◆ **Data section**:
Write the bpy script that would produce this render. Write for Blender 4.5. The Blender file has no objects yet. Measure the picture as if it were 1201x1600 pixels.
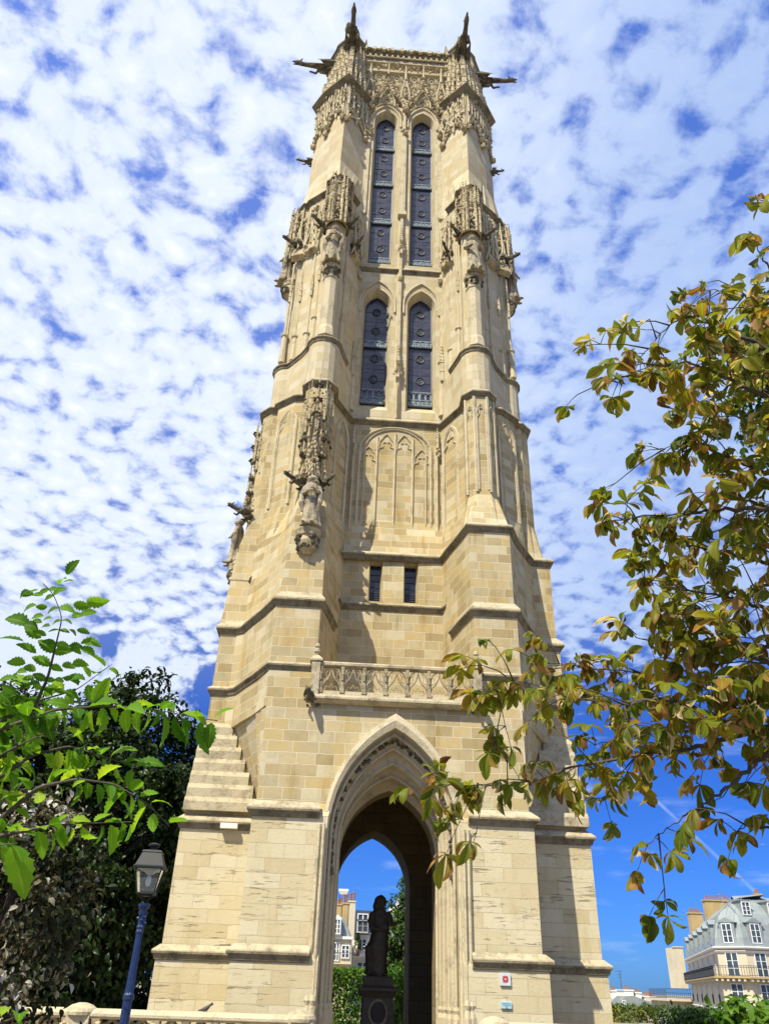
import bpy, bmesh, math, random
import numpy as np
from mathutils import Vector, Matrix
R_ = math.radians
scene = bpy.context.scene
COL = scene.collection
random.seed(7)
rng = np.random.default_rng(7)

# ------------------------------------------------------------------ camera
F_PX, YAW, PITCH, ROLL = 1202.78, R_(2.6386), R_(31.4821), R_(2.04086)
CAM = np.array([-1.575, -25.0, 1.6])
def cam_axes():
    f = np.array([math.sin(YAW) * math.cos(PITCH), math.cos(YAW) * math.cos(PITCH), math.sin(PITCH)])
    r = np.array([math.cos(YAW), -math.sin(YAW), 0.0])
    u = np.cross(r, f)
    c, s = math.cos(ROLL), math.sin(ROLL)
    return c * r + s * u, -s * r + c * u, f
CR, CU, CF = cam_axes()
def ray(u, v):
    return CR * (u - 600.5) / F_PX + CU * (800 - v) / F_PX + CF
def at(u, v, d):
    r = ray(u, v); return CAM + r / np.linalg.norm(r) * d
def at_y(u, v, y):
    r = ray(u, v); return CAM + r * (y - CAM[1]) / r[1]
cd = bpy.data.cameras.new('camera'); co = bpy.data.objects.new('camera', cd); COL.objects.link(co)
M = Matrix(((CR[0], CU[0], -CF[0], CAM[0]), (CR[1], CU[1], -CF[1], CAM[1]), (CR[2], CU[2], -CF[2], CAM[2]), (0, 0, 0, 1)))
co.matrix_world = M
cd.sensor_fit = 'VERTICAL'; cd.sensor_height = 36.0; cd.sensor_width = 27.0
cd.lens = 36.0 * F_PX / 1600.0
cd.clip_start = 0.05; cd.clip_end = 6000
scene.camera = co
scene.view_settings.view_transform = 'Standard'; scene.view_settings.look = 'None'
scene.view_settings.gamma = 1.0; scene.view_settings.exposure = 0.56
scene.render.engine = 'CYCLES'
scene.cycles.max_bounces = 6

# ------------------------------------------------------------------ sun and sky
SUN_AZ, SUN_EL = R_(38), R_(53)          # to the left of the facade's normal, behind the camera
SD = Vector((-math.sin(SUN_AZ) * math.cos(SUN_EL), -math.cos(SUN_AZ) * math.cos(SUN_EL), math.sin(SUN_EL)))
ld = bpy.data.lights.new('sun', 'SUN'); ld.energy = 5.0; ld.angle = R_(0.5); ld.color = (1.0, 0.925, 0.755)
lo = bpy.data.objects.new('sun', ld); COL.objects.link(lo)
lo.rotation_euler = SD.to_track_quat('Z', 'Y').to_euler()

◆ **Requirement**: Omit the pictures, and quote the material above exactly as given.

◆ **Correct response**:
Write the bpy script that would produce this render. Write for Blender 4.5. The Blender file has no objects yet. Measure the picture as if it were 1201x1600 pixels.
import bpy, bmesh, math, random
import numpy as np
from mathutils import Vector, Matrix
R_ = math.radians
scene = bpy.context.scene
COL = scene.collection
random.seed(7)
rng = np.random.default_rng(7)

# ------------------------------------------------------------------ camera
F_PX, YAW, PITCH, ROLL = 1202.78, R_(2.6386), R_(31.4821), R_(2.04086)
CAM = np.array([-1.575, -25.0, 1.6])
def cam_axes():
    f = np.array([math.sin(YAW) * math.cos(PITCH), math.cos(YAW) * math.cos(PITCH), math.sin(PITCH)])
    r = np.array([math.cos(YAW), -math.sin(YAW), 0.0])
    u = np.cross(r, f)
    c, s = math.cos(ROLL), math.sin(ROLL)
    return c * r + s * u, -s * r + c * u, f
CR, CU, CF = cam_axes()
def ray(u, v):
    return CR * (u - 600.5) / F_PX + CU * (800 - v) / F_PX + CF
def at(u, v, d):
    r = ray(u, v); return CAM + r / np.linalg.norm(r) * d
def at_y(u, v, y):
    r = ray(u, v); return CAM + r * (y - CAM[1]) / r[1]
cd = bpy.data.cameras.new('camera'); co = bpy.data.objects.new('camera', cd); COL.objects.link(co)
M = Matrix(((CR[0], CU[0], -CF[0], CAM[0]), (CR[1], CU[1], -CF[1], CAM[1]), (CR[2], CU[2], -CF[2], CAM[2]), (0, 0, 0, 1)))
co.matrix_world = M
cd.sensor_fit = 'VERTICAL'; cd.sensor_height = 36.0; cd.sensor_width = 27.0
cd.lens = 36.0 * F_PX / 1600.0
cd.clip_start = 0.05; cd.clip_end = 6000
scene.camera = co
scene.view_settings.view_transform = 'Standard'; scene.view_settings.look = 'None'
scene.view_settings.gamma = 1.0; scene.view_settings.exposure = 0.56
scene.render.engine = 'CYCLES'
scene.cycles.max_bounces = 6

# ------------------------------------------------------------------ sun and sky
SUN_AZ, SUN_EL = R_(38), R_(53)          # to the left of the facade's normal, behind the camera
SD = Vector((-math.sin(SUN_AZ) * math.cos(SUN_EL), -math.cos(SUN_AZ) * math.cos(SUN_EL), math.sin(SUN_EL)))
ld = bpy.data.lights.new('sun', 'SUN'); ld.energy = 5.0; ld.angle = R_(0.5); ld.color = (1.0, 0.925, 0.755)
lo = bpy.data.objects.new('sun', ld); COL.objects.link(lo)
lo.rotation_euler = SD.to_track_quat('Z', 'Y').to_euler()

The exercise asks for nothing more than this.